STATUS CONTROVERSIAE.
Chief Controversy In This Dissension.
2] The chief question, however, has been whether, because of the personal union, the divine and human natures, as also their properties, have realiter, that is, in deed and truth, a communion with one another in the person of Christ, and how far this communion extends.
3] The Sacramentarians have asserted that the divine and human natures in Christ are united personally in such a way that neither has realiter, that is, in deed and truth, in common with the other that which is peculiar to either nature, but that they have in common nothing more than the name alone. For unio, they plainly say, facit communia nomina, i. e., the personal union makes nothing more than the names common, namely, that God is called man, and man God, yet in such a way that God has nothing realiter, that is, in deed and truth, in common with humanity, and humanity nothing in common with divinity, its majesty and properties. Dr. Luther, and those who held with him, have contended for the contrary against the Sacramentarians.
Affirmative Theses.
Pure Doctrine of the Christian Church concerning the Person of Christ.
4] To explain this controversy, and settle it according to the guidance [analogy] of our Christian faith, our doctrine, faith, and confession is as follows:
5] 1. That the divine and human natures in Christ are personally united, so that there are not two Christs, one the Son of God, the other the Son of man, but that one and the same is the Son of God and Son of man, Luke 1:35; Rom. 9:5.
6] 2. We believe, teach, and confess that the divine and human natures are not mingled into one substance, nor the one changed into the other, but that each retains its own essential properties, which [can] never become the properties of the other nature.
7] 3. The properties of the divine nature are: to be almighty, eternal, infinite, and to be, according to the property of its nature and its natural essence, of itself, everywhere present, to know everything, etc.; which never become properties of the human nature.
8] 4. The properties of the human nature are: to be a corporeal creature, to be flesh and blood, to be finite and circumscribed, to suffer, to die, to ascend and descend, to move from one place to another, to suffer hunger, thirst, cold, heat, and the like; which never become properties of the divine nature.
9] 5. As the two natures are united personally, i. e., in one person, we believe, teach, and confess that this union is not such a copulation and connection that neither nature has anything in common with the other personally, i.e . because of the personal union, as when two boards are glued together, where neither gives anything to the other or takes anything from the other. But here is the highest communion, which God truly has with the [assumed] man, from which personal union, and the highest and ineffable communion resulting therefrom, there flows everything human that is said and believed concerning God, and everything divine that is said and believed concerning the man Christ; as the ancient teachers of the Church explained this union and communion of the natures by the illustration of iron glowing with fire, and also by the union of body and soul in man.
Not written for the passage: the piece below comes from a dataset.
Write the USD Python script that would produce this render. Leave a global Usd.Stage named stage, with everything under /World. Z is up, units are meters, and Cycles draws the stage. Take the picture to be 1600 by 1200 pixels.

10] 6. Hence we believe, teach, and confess that God is man and man is God, which could not be if the divine and human natures had in deed and truth absolutely no communion with one another.
11] For how could the man, the son of Mary, in truth be called or be God, or the Son of God the Most High, if His humanity were not personally united with the Son of God, and He thus had realiter, that is, in deed and truth, nothing in common with Him except only the name of God?
12] 7. Hence we believe, teach, and confess that Mary conceived and bore not a mere man and no more, but the true Son of God; therefore she also is rightly called and truly is the mother of God.
13] 8. Hence we also believe, teach, and confess that it was not a mere man who suffered, died, was buried, descended to hell, arose from the dead, ascended into heaven, and was raised to the majesty and almighty power of God for us, but a man whose human nature has such a profound [close], ineffable union and communion with the Son of God that it is [has become] one person with Him.
14] 9. Therefore the Son of God truly suffered for us, however, according to the property of the human nature which He assumed into the unity of His divine person and made His own, so that He might be able to suffer and be our High Priest for our reconciliation with God, as it is written 1 Cor. 2:8: They have crucfied the Lord of glory. And Acts 20:28: We are purchased with God's blood.
15] 10. Hence we believe, teach, and confess that the Son of Man is realiter, that is, in deed and truth, exalted according to His human nature to the right hand of the almighty majesty and power of God, because He [that man] was assumed into God when He was conceived of the Holy Ghost in His mother's womb, and His human nature was personally united with the Son of the Highest.